Eu adoraria ser uma escritora de vanguarda, mas até agora só consegui ser polida. Procuro não ser um estorvo na vida de ninguém. Estou sempre atenta para não atravancar o vai e vem dos pedestres, não chegar atrasada, não incomodar com pedidos esdrúxulos. Fico embaraçada se alguém tiver que desviar da sua rota habitual para me dar uma carona, me apresso no banheiro quando sei que há uma fila lá fora, não toco em assuntos constrangedores com quem não tenho intimidade. Lembrei agora de um amigo que também é assim, um roqueiro brasileiro que tem com sua guitarra uma relação titânica, mas depois que o show termina, é quase tão encabulado quanto Eric Clapton. Não quero aborrecê-lo com essa exposição, melhor perguntar a ele se estou autorizada a revelar sua identidade. (....) É um lorde, autorizou. Sir Tony Belotto.

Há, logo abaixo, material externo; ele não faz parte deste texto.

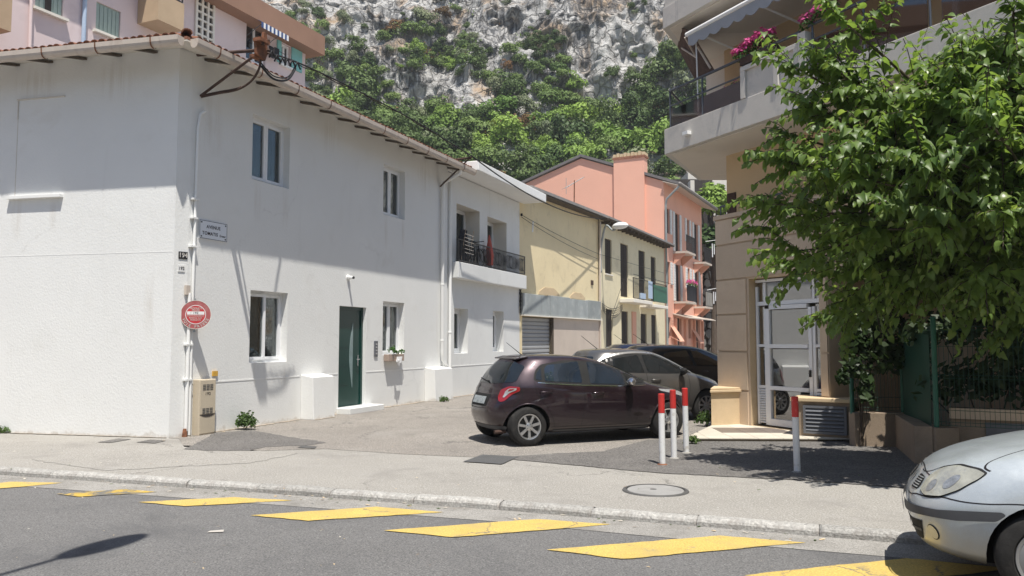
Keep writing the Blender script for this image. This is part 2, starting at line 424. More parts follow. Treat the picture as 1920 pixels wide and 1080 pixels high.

Eu poderia desistir de meu amor por Londres por causa da chuva, esse trauma que agora tenho, mas as mudanças climáticas estão afetando os dias por lá também, Londres anda mais quente e ensolarada. Meu fascínio só aumenta por esta cidade que sempre me cativou com sua energia criativa, rebelde e progressista, sem deixar de ser civilizada. É meu pequeno manifesto por cidades menos caretas e brutais.